Eduardo Ayrosa¹
Acima de ser um fato social total, a comida e o comer são atos que remetem a reações que vão do total deleite dos sentidos à mais profunda revolta, passando por admiração, desejos sabidos e não sabidos, amor que se dá e se recebe, inveja, repulsa… Entre folhas, favas, alfajores, frijoles, farofas, farfalles, feijões, na mesa aprendemos muito sobre afetos. E quando digo que aprendemos com o cozinhar e o comer, o digo de forma bastante ampla. A comida é um caminho para aprendermos a amar e a mostrar o amor que temos – ou mesmo o que não temos – pelo outro. Falar sobre a comida e o comer é, de alguma forma, falar sobre o amor em suas várias formas.

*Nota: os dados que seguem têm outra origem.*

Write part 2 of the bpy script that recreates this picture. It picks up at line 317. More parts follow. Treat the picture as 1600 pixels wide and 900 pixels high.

A educação dos afetos mediada pelo cozinhar e pela comida vai além da união harmônica das pessoas. Lembro de Dona Elza, que vivia com a família no apartamento logo abaixo do meu. Eles eram recém-chegados de Belém, e graças a circunstâncias que não importam aqui, nos enviaram um dia um prato de pato no tucupi. Minha mãe retornou o prato com algo dentro, não lembro o que era, mas era necessário que o conteúdo fosse no mínimo à altura daquele pato (o que era bem difícil). O prato que ia e vinha inaugurou uma troca de comidas e correspondentes afetos que se prolongou por muito anos de amizade fraterna, e as trocas cessaram somente quando Dona Elza e sua família retornaram a Belém. A economia de afetos nessas trocas, um potlatch, foi alvo de reflexão de Marcel Mauss (2003) no seu texto “Ensaio sobre a dádiva”, publicado originalmente em 1925. O amor que se dá ao dizer “benvindo” com algo de comer é acompanhado de uma dívida, uma expectativa de retorno. Bataille associou o potlatch à noção do dispêndio, que acontece numa economia em que a soma final de ganhos das partes nunca é zero. O outro ali é identificado como um rival. Nas palavras de Bataille (2014), “o valor de troca da dádiva resulta do fato de que o donatário, para apagar a humilhação e rebater o desafio, deve satisfazer à obrigação – contratada por ele quando da aceitação – de responder posteriormente por uma dádiva maior, ou seja, de retribuir com usura.” (p. 25). Com a dádiva, aprende-se aqui sobre a dívida social, que para Bataille é um desafio de difícil equilíbrio, remetendo a uma negatividade que em outro texto dele mesmo seria nomeada como a parte maldita.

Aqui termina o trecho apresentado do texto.